Face all bound up in bandages, Mommy (Wuest) returns from a major cosmetic procedure - literally - a changed woman. Now cold and cruel to her twin sons (the brothers Schwartz) - even refusing to acknowledge little Lukas - Mommy's sudden change in demeanor leads the boys to question whether this woman is even their mother at all.


It's a question which drives Goodnight Mommy, and one that writer/directors Franz and Fiala are in no hurry to answer. Indeed, Mommy spends most of the film looking like an archetypal slasher movie villain and acting like an abusive asshole, (allegedly) murdering cats and repeatedly slapping her one kid about the face while being downright negligent towards the other. And yet the kids aren't exactly alright either; a pair of weirdos who collect giant bugs, pickle dead cats for some reason, and dress almost exclusively in vest tops and three quarter length shorts. To say nothing of their behaviour in the second half, which verges on being the best Let's Go Play at the Adams' adaptation never made.
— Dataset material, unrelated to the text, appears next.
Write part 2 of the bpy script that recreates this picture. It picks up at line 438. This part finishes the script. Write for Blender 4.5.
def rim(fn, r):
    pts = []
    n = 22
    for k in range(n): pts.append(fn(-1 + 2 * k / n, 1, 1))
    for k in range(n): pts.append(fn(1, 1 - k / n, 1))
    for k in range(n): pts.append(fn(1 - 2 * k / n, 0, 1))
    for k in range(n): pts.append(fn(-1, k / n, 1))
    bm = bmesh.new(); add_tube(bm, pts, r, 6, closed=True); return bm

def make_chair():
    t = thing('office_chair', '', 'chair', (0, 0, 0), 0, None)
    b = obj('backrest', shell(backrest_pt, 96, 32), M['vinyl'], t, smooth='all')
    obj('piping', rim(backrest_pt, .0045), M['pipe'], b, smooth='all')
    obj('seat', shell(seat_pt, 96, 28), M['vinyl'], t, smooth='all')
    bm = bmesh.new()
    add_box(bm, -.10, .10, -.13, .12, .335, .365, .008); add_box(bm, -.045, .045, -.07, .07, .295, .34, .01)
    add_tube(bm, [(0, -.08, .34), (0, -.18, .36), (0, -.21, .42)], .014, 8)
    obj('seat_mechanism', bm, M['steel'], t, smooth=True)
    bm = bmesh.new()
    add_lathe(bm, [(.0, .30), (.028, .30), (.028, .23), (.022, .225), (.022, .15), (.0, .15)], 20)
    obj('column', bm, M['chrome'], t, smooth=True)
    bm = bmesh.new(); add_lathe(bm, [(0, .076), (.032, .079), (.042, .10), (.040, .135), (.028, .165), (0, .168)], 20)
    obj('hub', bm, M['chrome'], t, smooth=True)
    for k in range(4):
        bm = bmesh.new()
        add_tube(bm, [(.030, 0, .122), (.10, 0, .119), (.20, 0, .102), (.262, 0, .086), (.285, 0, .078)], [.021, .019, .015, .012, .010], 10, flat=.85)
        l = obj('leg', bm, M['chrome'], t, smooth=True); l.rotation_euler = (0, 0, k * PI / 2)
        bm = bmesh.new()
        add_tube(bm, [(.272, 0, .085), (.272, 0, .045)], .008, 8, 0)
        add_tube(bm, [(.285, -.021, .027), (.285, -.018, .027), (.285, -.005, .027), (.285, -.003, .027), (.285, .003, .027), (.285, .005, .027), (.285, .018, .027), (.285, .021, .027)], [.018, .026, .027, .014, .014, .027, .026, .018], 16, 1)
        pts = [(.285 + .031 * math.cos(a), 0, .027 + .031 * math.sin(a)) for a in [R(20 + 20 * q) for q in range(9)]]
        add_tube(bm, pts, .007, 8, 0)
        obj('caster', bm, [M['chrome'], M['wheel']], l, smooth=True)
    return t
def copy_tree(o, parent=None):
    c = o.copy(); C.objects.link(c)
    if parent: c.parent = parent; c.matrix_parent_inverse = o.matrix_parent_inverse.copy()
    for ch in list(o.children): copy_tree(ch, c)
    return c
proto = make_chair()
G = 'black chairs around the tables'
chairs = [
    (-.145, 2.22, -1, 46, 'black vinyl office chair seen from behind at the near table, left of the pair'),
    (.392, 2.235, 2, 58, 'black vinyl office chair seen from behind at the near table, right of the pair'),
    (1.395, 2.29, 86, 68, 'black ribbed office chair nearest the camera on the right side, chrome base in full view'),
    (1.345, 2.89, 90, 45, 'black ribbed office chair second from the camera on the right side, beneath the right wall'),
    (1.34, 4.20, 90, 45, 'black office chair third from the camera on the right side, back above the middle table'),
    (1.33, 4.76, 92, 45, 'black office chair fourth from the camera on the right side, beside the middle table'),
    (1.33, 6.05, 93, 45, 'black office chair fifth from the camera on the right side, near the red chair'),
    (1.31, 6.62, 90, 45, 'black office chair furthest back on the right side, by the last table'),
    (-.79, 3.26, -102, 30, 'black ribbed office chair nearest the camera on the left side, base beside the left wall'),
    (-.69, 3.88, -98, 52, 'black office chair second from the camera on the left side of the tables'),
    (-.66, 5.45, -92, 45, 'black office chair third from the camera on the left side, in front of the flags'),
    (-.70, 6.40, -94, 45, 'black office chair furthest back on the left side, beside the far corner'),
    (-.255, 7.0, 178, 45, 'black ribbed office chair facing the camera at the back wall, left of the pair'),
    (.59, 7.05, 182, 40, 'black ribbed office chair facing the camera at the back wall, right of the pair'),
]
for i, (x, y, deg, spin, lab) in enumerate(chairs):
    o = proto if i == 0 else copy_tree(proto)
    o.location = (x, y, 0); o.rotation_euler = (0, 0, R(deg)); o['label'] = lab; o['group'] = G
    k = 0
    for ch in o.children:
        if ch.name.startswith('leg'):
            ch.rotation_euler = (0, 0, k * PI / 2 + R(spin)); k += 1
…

One's sympathies dance all over the place in a chilly, elusive narrative which refuses to stay still or take the easy route. Like the thematically similar The Babadook and The Witch, it positions itself as one thing but turns out to be another, game-changing twist and all. A twist I guessed ten minutes in, granted (as will anyone remotely versed in horror cinema), but isn't so much hiding in plain sight but rather brazenly swanning about all over the place. Thankfully, that revelation (however soon you work it out) serves only to enrich the story, making the cruelties of the second half feel even more upsetting.

And such upset it is. Goodnight Mommy is not a particularly violent and gory film, but its brutalities hit home hard, making for genuinely, profoundly difficult viewing. A film that will test viewer patiences on many levels, it's a creepy, unsettling and difficult picture with serious mommy issues.